Artikel 21 Taken en bevoegdheden

  • 1. De voorzitter is belast met de leiding van de vergaderingen van het dagelijks en algemeen bestuur en de vergadering van de bestuurscommissie veiligheid en draagt er zorg voor, dat de besluiten van het algemeen bestuur, het dagelijks bestuur en de bestuurscommissie veiligheid en gezondheid naar behoren worden uitgevoerd. artikel 170, lid 1 Gemeentewet is overeenkomstig van toepassing.

  • 2. De voorzitter vertegenwoordigt de Veiligheids- en Gezondheidsregio Gelderland-Midden in en buiten rechte. Hij kan na overleg met het dagelijks bestuur de vertegenwoordiging met een schriftelijke machtiging opdragen aan een ander.

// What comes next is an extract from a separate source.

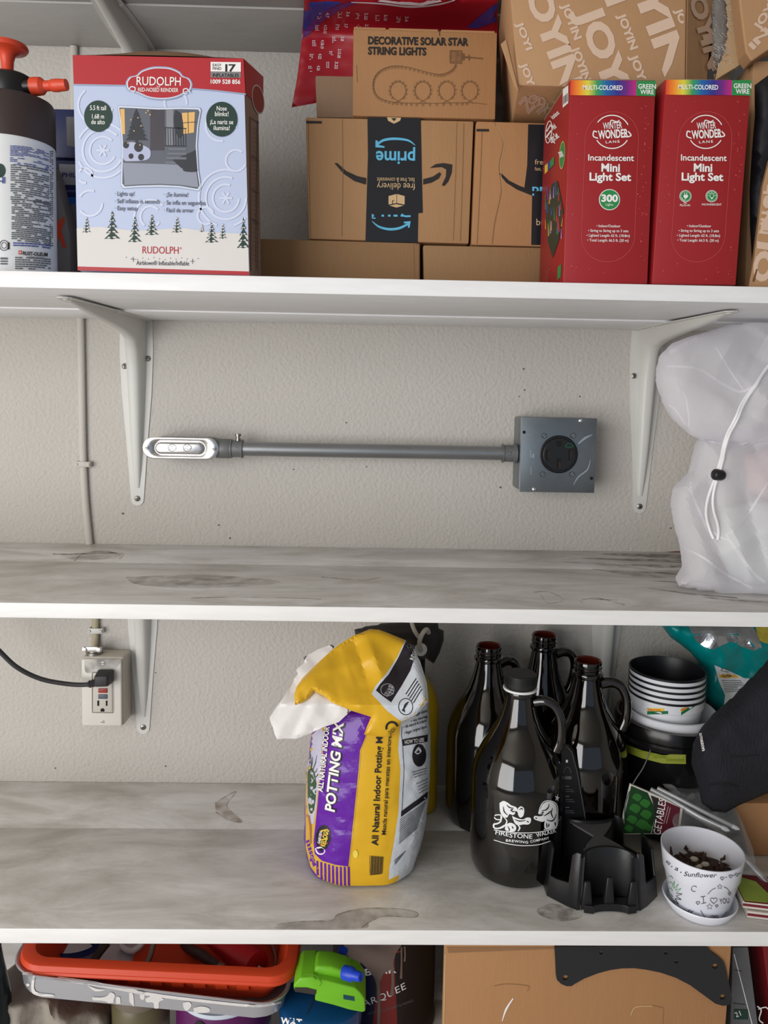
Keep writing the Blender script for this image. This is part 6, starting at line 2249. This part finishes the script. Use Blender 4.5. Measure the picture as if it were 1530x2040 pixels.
for x, y, r in ((1383, 1712, .0048), (1405, 1722, .0044), (1432, 1724, .0046), (1392, 1726, .0038)):
    p = PZ(x, y, zs_+.003)
    d2 = (p-Vector((b.x, b.y, p.z))).length
    if d2 > .034: p = Vector((b.x, b.y, p.z))+(p-Vector((b.x, b.y, p.z)))*(.034/d2)
    MB().lathe(p, [(0, -r*.7), (r*.8, -r*.5), (r*1.1, 0), (r*.8, r*.5), (0, r*.65)], 14, sx=1.2, sy=.85).build('pebble', pebb, fp_, smooth=70)
pen = M('black pen line', (46, 44, 52), .6)
peng = M('green pen line', (96, 156, 110), .6)
spot = on_mesh(po_)
X5 = lambda x, y: (1060+x/3.255, 1600+y/3.255)
a = Art()
a.text(*X5(866, 382), 8, 'was', pen, w=10, rot=.7, shear=.1)
a.text(*X5(925, 432), 8.5, 'a', pen, w=7, rot=.3, shear=.1)
a.text(*X5(985, 470), 9, 'Sunflower', pen, w=64, rot=.13, shear=.15, bend=-.0014)
for x, y in ((908, 410), (967, 447)): a.oval(*X5(x, y), 1.2, 1.2, pen, 2, 8)


def heart(cx_, cy_, s, w=1.0, mat=pen):
    pts = []
    for i in range(17):
        t_ = 2*math.pi*i/16
        pts.append((cx_+s*.062*16*math.sin(t_)**3, cy_-s*.062*(13*math.cos(t_)-5*math.cos(2*t_)-2*math.cos(3*t_)-math.cos(4*t_))))
    a.line(pts, w, mat, 2)


for x, y in ((1230, 485), (1285, 472), (1325, 462)): heart(*X5(x, y), 3.6)
for x, y in ((1256, 480), (1305, 468), (1345, 455)): a.line([X5(x-6, y), X5(x+6, y-3)], 1, pen, 2)
a.ring(*X5(1052, 553), 5.5, 5.5, 1, pen, 2, a0=60, a1=330)


def star5(cx_, cy_, r, mat=pen):
    pts = []
    for i in range(10):
        an = -math.pi/2+math.pi*i/5
        q_ = r if i % 2 == 0 else r*.45
        pts.append((cx_+q_*math.cos(an), cy_+q_*math.sin(an)))
    a.line(pts, .9, mat, 2, close=True)


star5(*X5(1215, 540), 5.5)
star5(*X5(1150, 668), 6.5)
a.curve([X5(1138, 588), X5(1165, 560), X5(1190, 548)], 1, pen, 2).curve([X5(1240, 540), X5(1262, 552), X5(1282, 578)], 1, pen, 2)
a.curve([X5(1092, 692), X5(1115, 730), X5(1145, 760)], 1, pen, 2).curve([X5(1230, 735), X5(1262, 700)], 1, pen, 2)
a.line([X5(1092, 606), X5(1124, 600)], 1.1, pen, 2).line([X5(1108, 603), X5(1112, 645)], 1.1, pen, 2).line([X5(1096, 650), X5(1128, 642)], 1.1, pen, 2)
heart(*X5(1176, 628), 7)
a.text(*X5(1215, 652), 10.5, 'YOU', pen, w=19, rot=-.12)
heart(*X5(1075, 644), 3.6)
heart(*X5(1195, 664), 3)
heart(*X5(1278, 586), 3)
heart(*X5(1180, 744), 8)
heart(*X5(1182, 744), 4.5)
for k in range(9):
    an = math.radians(-80+k*24)
    c_ = X5(905, 590)
    a.curve([(c_[0]+10*math.cos(an), c_[1]+14*math.sin(an)), (c_[0]+21*math.cos(an+.12), c_[1]+27*math.sin(an+.12)), (c_[0]+10*math.cos(an+.35), c_[1]+14*math.sin(an+.35))], 1, peng if k < 3 else pen, 2)
for k in range(4): a.curve([X5(885, 480+k*40), X5(900, 470+k*40), X5(915, 488+k*40)], 1, peng, 2)
a.text(*X5(905, 700), 11, 'MOMMY', pen, w=42, rot=.22)
lay_local(a, 'doodle', fp_, spot)

# little seed booklets at the right edge
bk_r = M('maroon booklet', (110, 28, 40), .45)
z0 = LT+.0006
for k, (px, lab, yy) in enumerate(((1487, 'bottom seed booklet of the little pile at the right edge', -.300), (1480, 'top seed booklet with a green picture at the right edge', -.303))):
    p = PZ(px, 1822, LT)
    x0_ = P(px, 1815, -.33).x
    t = thing('seed_booklet', lab, 'booklet', (x0_, -.3, z0), 'seed booklets')
    c8 = [Vector((x0_, -.333+k*.004, z0+.009)), Vector((x0_+.1, -.352+k*.004, z0+.009)), Vector((x0_+.1, -.352+k*.004, z0)), Vector((x0_, -.333+k*.004, z0))]
    MB().hexa(c8+[p_+Vector((.012, .07, 0)) for p_ in c8]).build('pages', pk_w, t, bevel=.0006)
    MB().hexa([v+Vector((-.0004, -.0006, -.0026 if v.z > z0+.005 else .0032)) for v in c8]+[v+Vector((.012, .02, -.0026 if v.z > z0+.005 else .0032)) for v in c8]).build('spine', bk_r, t)
    if k == 1:
        zt_ = z0+.0093
        MB().prism([Vector((x0_+.001, -.331, zt_)), Vector((x0_+.1, -.347, zt_)), Vector((x0_+.11, -.29, zt_)), Vector((x0_+.011, -.27, zt_))], (0, 0, .0004)).build('cover', bk_r, t)
        MB().prism([Vector((x0_+.002, -.329, zt_+.0006)), Vector((x0_+.03, -.333, zt_+.0006)), Vector((x0_+.040, -.315, zt_+.0006)), Vector((x0_+.036, -.29, zt_+.0006)), Vector((x0_+.011, -.275, zt_+.0006))], (0, 0, .0003)).build('cover_picture', M('pear picture', (150, 170, 70), .4, var=.3, vs=60), t)
    z0 += .0105
# ================================================================== under the lower shelf
# --- big carton with the black steel plate
YQ2 = -.335
zt_ = .8135
c4 = [P(884, 1890, YQ2), P(1458, 1890, YQ2), P(1440, 2100, YQ2), P(878, 2100, YQ2)]
for p in c4[:2]: p.z = zt_
for p in c4[2:]: p.z = BT+.0005
b4 = [c4[0]+Vector((.030, .20, 0)), c4[1]+Vector((-.0, .20, 0)), c4[2]+Vector((-.0, .20, 0)), c4[3]+Vector((.030, .20, 0))]
bigc = thing('cardboard_box', 'large brown carton under the lower shelf behind the black steel plate', 'box', (c4[2]+c4[3]+b4[2]+b4[3])/4)
MB().hexa(c4+b4).build('body', kraft_o, bigc, bevel=.002, smooth=40)
a = Art()
a.line([(887, 1900), (884, 2045)], 1.6, tape_tan, 1)
a.poly([(890, 1886), (1104, 1886), (1104, 1890), (893, 1898)], kraft_edge, 1)
a.curve([(1000, 2034), (1008, 2010), (1022, 1988)], [1, 4, 2], ink_wh, 2).curve([(984, 1964), (1010, 1960), (1052, 1964), (1050, 1974)], 1.2, kraft_edge, 1).curve([(1256, 2022), (1266, 2006), (1300, 2004)], 1.4, tape_tan, 1).line([(1298, 2002), (1322, 2008), (1320, 2040)], 1, kraft_edge, 1)
a.lay('tape_scuff', bigc, plane_y(YQ2), each=True)
plate_m = M('black powder coated steel', (34, 35, 38), .5, var=.08, vs=30)
Tb = lambda x, y: (820+x/2.155, 1840+y/2.155)
ol = [Tb(*p) for p in [(612, 92), (616, 160), (618, 215), (622, 235), (640, 252), (662, 261), (684, 261), (700, 250), (740, 228), (800, 205), (850, 192), (900, 185), (950, 184), (1000, 190), (1065, 203), (1130, 225), (1190, 256), (1230, 285), (1275, 318), (1300, 336), (1330, 345), (1352, 344), (1368, 332), (1372, 315), (1360, 260), (1345, 190), (1336, 160), (1310, 135), (1280, 115), (1262, 92)]]
holes = []
for x, y, r in ((657, 225, 13), (1298, 176, 13), (1330, 308, 13), (810, 119, 8), (1088, 119, 8), (1133, 157, 8)):
    c = Tb(x, y)
    holes.append([(c[0]+r/2.155*math.cos(2*math.pi*i/14), c[1]+r/2.155*.85*math.sin(2*math.pi*i/14)) for i in range(14)])
V, F, D_ = fill2d(ol, 12, holes)
YPL = YQ2-.0012
mb = MB()
n_ = len(V)
vs = [P(v[0], v[1], YPL) for v in V]
vs = [Vector((v.x, v.y, min(v.z, .8135))) for v in vs]
vs2 = [v+Vector((0, -.003, 0)) for v in vs]
fs = list(F)+[tuple(i+n_ for i in f_)[::-1] for f_ in F]
cnt = {}
for f_ in F:
    for i in range(len(f_)):
        e_ = (f_[i], f_[(i+1) % len(f_)])
        cnt[e_] = 1
for e_ in list(cnt):
    if (e_[1], e_[0]) not in cnt:
        fs.append((e_[1], e_[0], e_[0]+n_, e_[1]+n_))
pl = mb.add(vs+vs2, fs).build('steel_plate', plate_m)
tag(pl, 'curved black steel plate with bolt holes leaning on the large carton', 'metal plate')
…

Artikel 22 Zienswijze op besluiten

Er zijn geen besluiten van de voorzitter waarvoor aan de raden van de deelnemende gemeenten vooraf een zienswijze wordt gevraagd, als bedoeld in artikel 10, vijfde en zesde lid van de Wet gemeenschappelijke regelingen, buiten de in deze regeling of bij of krachtens wet bepaalde gevallen.

HOOFDSTUK VII COMMISSIES

Artikel 23 Commissies van advies

  • 1. Het algemeen bestuur, het dagelijks bestuur en de voorzitter kunnen (vaste) commissies van advies instellen, met inachtneming van artikel 24 van de Wet Gemeenschappelijke regelingen.

  • 2. De instelling van commissies van advies aan het dagelijks bestuur en de regeling van haar bevoegdheden en samenstelling geschieden door het algemeen bestuur op voorstel van het dagelijks bestuur.

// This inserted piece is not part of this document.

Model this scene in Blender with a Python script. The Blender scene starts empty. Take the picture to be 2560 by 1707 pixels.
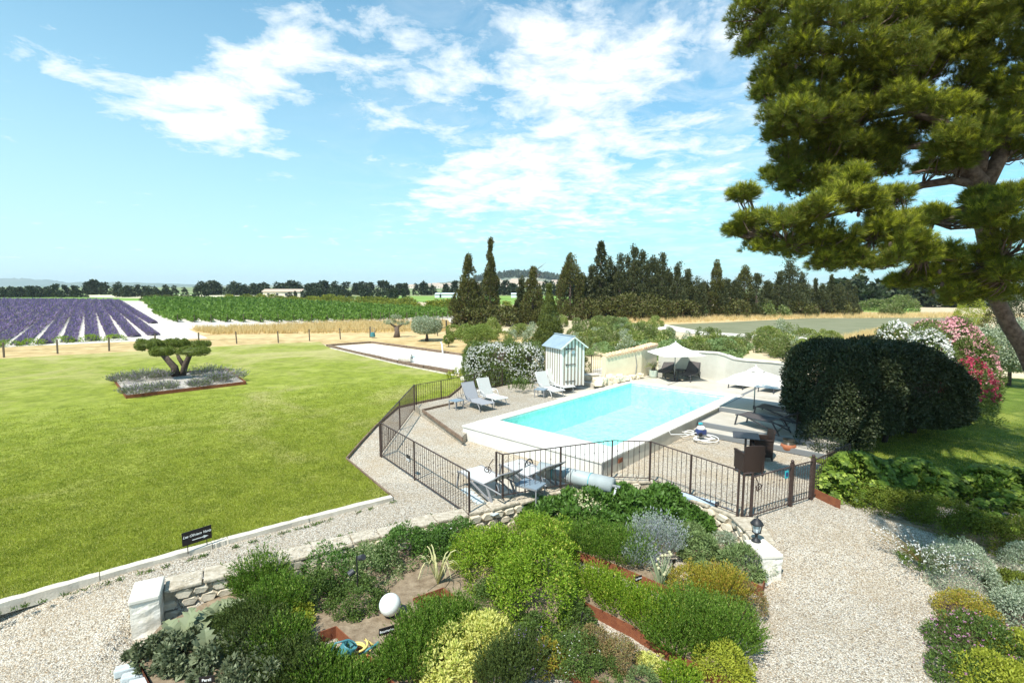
import bpy, math, random
import numpy as np
from mathutils import Vector, Matrix
R = math.radians
sc = bpy.context.scene
# ---------------------------------------------------------------- camera, light, exposure
F, CAM_H, PITCH = 1280.0, 5.3, math.atan(138/1280.0)
cam_d = bpy.data.cameras.new("camera"); cam_d.sensor_width = 36; cam_d.lens = 18.0
cam_d.clip_start = 0.1; cam_d.clip_end = 12000
cam = bpy.data.objects.new("camera", cam_d); sc.collection.objects.link(cam)
cam.location = (0, 0, CAM_H); cam.rotation_euler = (math.pi/2-PITCH, 0, 0); sc.camera = cam
SUN_AZ, SUN_EL = -148.0, 56.0      # azimuth clockwise from +Y
sun_d = bpy.data.lights.new("sun", 'SUN'); sun_d.energy = 5.0; sun_d.angle = R(0.53); sun_d.color = (1.0, 0.95, 0.86)
sun = bpy.data.objects.new("sun", sun_d); sc.collection.objects.link(sun)
sdir = Vector((math.sin(R(SUN_AZ))*math.cos(R(SUN_EL)), math.cos(R(SUN_AZ))*math.cos(R(SUN_EL)), math.sin(R(SUN_EL))))
sun.rotation_euler = sdir.to_track_quat('Z', 'Y').to_euler(); sun.location = sdir*60
vs = sc.view_settings; vs.view_transform = 'Standard'; vs.look = 'None'; vs.gamma = 1; vs.use_curve_mapping = False
vs.exposure = 0.50
world = bpy.data.worlds.new("World"); sc.world = world; world.use_nodes = True
nt = world.node_tree; N = nt.nodes; Lk = nt.links; N.clear()
def node(nt, t, **k):
    n = nt.nodes.new(t)
    for a, b in k.items(): setattr(n, a, b)
    return n
def mth(nt, op, a, b=None, c=None, clamp=False):
    n = nt.nodes.new('ShaderNodeMath'); n.operation = op; n.use_clamp = clamp
    for i, x in enumerate((a, b, c)):
        if x is None: continue
        if isinstance(x, (int, float)): n.inputs[i].default_value = x
        else: nt.links.new(x, n.inputs[i])
    return n.outputs[0]
def mixc(nt, fac, a, b, bt='MIX'):
    n = nt.nodes.new('ShaderNodeMix'); n.data_type = 'RGBA'; n.blend_type = bt
    for i, x in ((0, fac), (6, a), (7, b)):
        if isinstance(x, (int, float)): n.inputs[i].default_value = x
        elif isinstance(x, tuple): n.inputs[i].default_value = (*x[:3], 1)
        else: nt.links.new(x, n.inputs[i])
    return n.outputs[2]
def ramp(nt, fac, stops, interp='LINEAR'):
    n = nt.nodes.new('ShaderNodeValToRGB'); cr = n.color_ramp; cr.interpolation = interp
    while len(cr.elements) < len(stops): cr.elements.new(0.5)
    for e, (p, c) in zip(cr.elements, stops):
        e.position = p; e.color = (c, c, c, 1) if isinstance(c, (int, float)) else (*c[:3], 1)
    nt.links.new(fac, n.inputs[0]); return n.outputs[0]
def noise(nt, vec, scale, detail=4, rough=0.5, dist=0.0, dim='3D'):
    n = nt.nodes.new('ShaderNodeTexNoise'); n.noise_dimensions = dim
    n.inputs['Scale'].default_value = scale; n.inputs['Detail'].default_value = detail
    n.inputs['Roughness'].default_value = rough; n.inputs['Distortion'].default_value = dist
    if vec is not None: nt.links.new(vec, n.inputs['Vector'])
    return n.outputs['Fac']

sky = node(nt, 'ShaderNodeTexSky', sky_type='NISHITA', sun_disc=False)
sky.sun_elevation = R(SUN_EL); sky.sun_rotation = R(SUN_AZ); sky.air_density = 1.0; sky.dust_density = 0.6; sky.ozone_density = 2.0
tc = node(nt, 'ShaderNodeTexCoord')
sep = node(nt, 'ShaderNodeSeparateXYZ'); Lk.new(tc.outputs['Generated'], sep.inputs[0])
X, Y, Z = sep.outputs
zc = mth(nt, 'MAXIMUM', mth(nt, 'ADD', Z, 0.10), 0.03)
cmb = node(nt, 'ShaderNodeCombineXYZ')
Lk.new(mth(nt, 'DIVIDE', X, zc), cmb.inputs[0]); Lk.new(mth(nt, 'DIVIDE', Y, zc), cmb.inputs[1])
pv = cmb.outputs[0]
n_big = noise(nt, pv, 1.3, 9, 0.60, 0.5)
n_puff = noise(nt, pv, 4.6, 9, 0.66, 0.3)
# cloud banks, placed by compass direction and elevation (radians)
az = mth(nt, 'ARCTAN2', X, Y); el = mth(nt, 'ARCSINE', Z)
def blob(u, v, ru, rv, s, rot=0.0):
    x = (u-1280)/F; y = (853.5-v)/F
    fy = math.cos(PITCH)+math.sin(PITCH)*y; fz = -math.sin(PITCH)+math.cos(PITCH)*y
    a0 = math.atan2(x, fy); e0 = math.atan2(fz, math.hypot(x, fy))
    k = fy/math.hypot(x, fy); ca = ru/F*k*k; ce = rv/F*k
    da = mth(nt, 'SUBTRACT', az, a0); de = mth(nt, 'SUBTRACT', el, e0)
    c, sn = math.cos(R(rot)), math.sin(R(rot))
    p = mth(nt, 'DIVIDE', mth(nt, 'MULTIPLY_ADD', da, c, mth(nt, 'MULTIPLY', de, sn)), ca)
    q = mth(nt, 'DIVIDE', mth(nt, 'MULTIPLY_ADD', de, c, mth(nt, 'MULTIPLY', da, -sn)), ce)
    d2 = mth(nt, 'ADD', mth(nt, 'MULTIPLY', p, p), mth(nt, 'MULTIPLY', q, q))
    return mth(nt, 'MULTIPLY', mth(nt, 'EXPONENT', mth(nt, 'MULTIPLY', d2, -1.0)), s)
BL = [(120,165,110,28,.55,-22),(320,235,240,42,.85,-16),(560,235,170,75,1.0,14),(700,130,120,85,.75,20),(560,300,110,55,.7,0),(440,345,60,35,.4,0),
      (860,60,150,75,.55,10),(900,170,160,60,.35,0),(1110,205,130,70,.75,-10),(1230,110,150,55,.75,0),(970,290,110,26,.6,0),(1110,325,50,20,.5,0),
      (1330,230,70,40,.3,0),(1480,90,170,120,.85,0),(1440,240,120,110,.8,0),(1700,90,200,90,.7,0),(1600,200,90,60,.55,0),
      (1350,400,210,75,1.0,10),(1260,450,170,70,.75,0),(1110,490,110,36,.5,0),(1430,540,420,80,.62,0),(1700,430,230,90,.6,0),(1680,330,80,40,.4,0),(1900,180,120,120,.45,0),
      (1560,330,40,40,.3,0),(30,310,80,16,.3,0),(1000,600,260,26,.2,0),(690,350,60,12,.25,0)]
tot = None
for b in BL:
    o = blob(*b); tot = o if tot is None else mth(nt, 'ADD', tot, o)
front = mth(nt, 'GREATER_THAN', Y, -0.1)
gen = mth(nt, 'MULTIPLY', mth(nt, 'SUBTRACT', 1.0, front), 0.45)
tot = mth(nt, 'ADD', mth(nt, 'MULTIPLY', tot, front), gen)
tot = mth(nt, 'MINIMUM', tot, 1.15)
nn = mth(nt, 'ADD', mth(nt, 'MULTIPLY', n_big, 1.25), mth(nt, 'MULTIPLY', n_puff, 2.1))      # about 0.78 mean
dens = mth(nt, 'SUBTRACT', mth(nt, 'ADD', nn, mth(nt, 'MULTIPLY', tot, 0.62)), 1.96)
dens = mth(nt, 'MULTIPLY', dens, 2.0, clamp=True)
veil = mth(nt, 'MULTIPLY', mth(nt, 'MULTIPLY', mth(nt, 'SUBTRACT', noise(nt, pv, 2.6, 9, .68, .6), .44), 3.2, clamp=True), mth(nt, 'MULTIPLY', mth(nt, 'ADD', X, .42), 1.5, clamp=True))
dens = mth(nt, 'MAXIMUM', mth(nt, 'POWER', dens, 0.85), mth(nt, 'MULTIPLY', veil, .62))
skyc = mixc(nt, 1.0, sky.outputs[0], (0.62, 1.62, 1.80), 'MULTIPLY')
# pale summer haze towards the horizon
hz = mth(nt, 'POWER', mth(nt, 'SUBTRACT', 1.0, mth(nt, 'MAXIMUM', Z, 0.0), clamp=True), 2.3)
west = mth(nt, 'MULTIPLY_ADD', X, -0.38, 0.62, clamp=True)
skyc = mixc(nt, mth(nt, 'MULTIPLY', hz, mth(nt, 'ADD', west, .12, clamp=True)), skyc, (6.6, 9.4, 9.8))
cl = mixc(nt, mth(nt, 'MULTIPLY', dens, 0.96), skyc, (10.0, 10.6, 10.8))
bg = node(nt, 'ShaderNodeBackground'); bg.inputs[1].default_value = 0.080
Lk.new(cl, bg.inputs[0])
out = node(nt, 'ShaderNodeOutputWorld'); Lk.new(bg.outputs[0], out.inputs[0])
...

  • 3. Tenminste wordt ingesteld een auditcommissie financiën.

Artikel 24 Bestuurscommissies

  • 1. Met inachtneming van artikel 25 van de Wet gemeenschappelijke regelingen kan het algemeen bestuur bestuurscommissies instellen met het oog op de behartiging van bepaalde belangen.

  • 2. Tenminste worden ingesteld een bestuurscommissie veiligheid en een bestuurscommissie gezondheid.

  • 3. Het algemeen bestuur regelt in het instellingsbesluit de samenstelling en de taken en bevoegdheden van de commissie overeenkomstig artikel 25 van de Wet gemeenschappelijke regelingen.

HOOFDSTUK VIII INLICHTINGEN, VERANTWOORDING EN ONTSLAG

Artikel 25 dagelijks bestuur en voorzitter t.o.v. het algemeen bestuur

  • 1. De leden van het dagelijks bestuur zijn, tezamen en ieder afzonderlijk, aan het algemeen bestuur dan verantwoording verschuldigd voor het door hen gevoerde bestuur.

  • 2. Zij geven ongevraagd aan het algemeen bestuur alle informatie die voor een juiste beoordeling van het door het dagelijks bestuur te voeren en gevoerde bestuur nodig is.

  • 3. Zij geven – tezamen dan wel afzonderlijk – aan het algemeen bestuur dan wel de bestuurscommissie veiligheid en gezondheid, wanneer dit bestuur of een of meer leden daarvan hierom verzoekt, alle gevraagde inlichtingen.

  • 4. Het bepaalde in het eerste tot en met het derde lid is van overeenkomstige toepassing op de voorzitter voor het door hem gevoerde bestuur.

  • 5. Gelet op artikel 19a, derde lid, van de Wet gemeenschappelijke regelingen kan het algemeen bestuur besluiten een lid van het dagelijks bestuur, uitgezonderd de voorzitter, ontslag te verlenen, indien dit lid het vertrouwen van het algemeen bestuur niet meer bezit.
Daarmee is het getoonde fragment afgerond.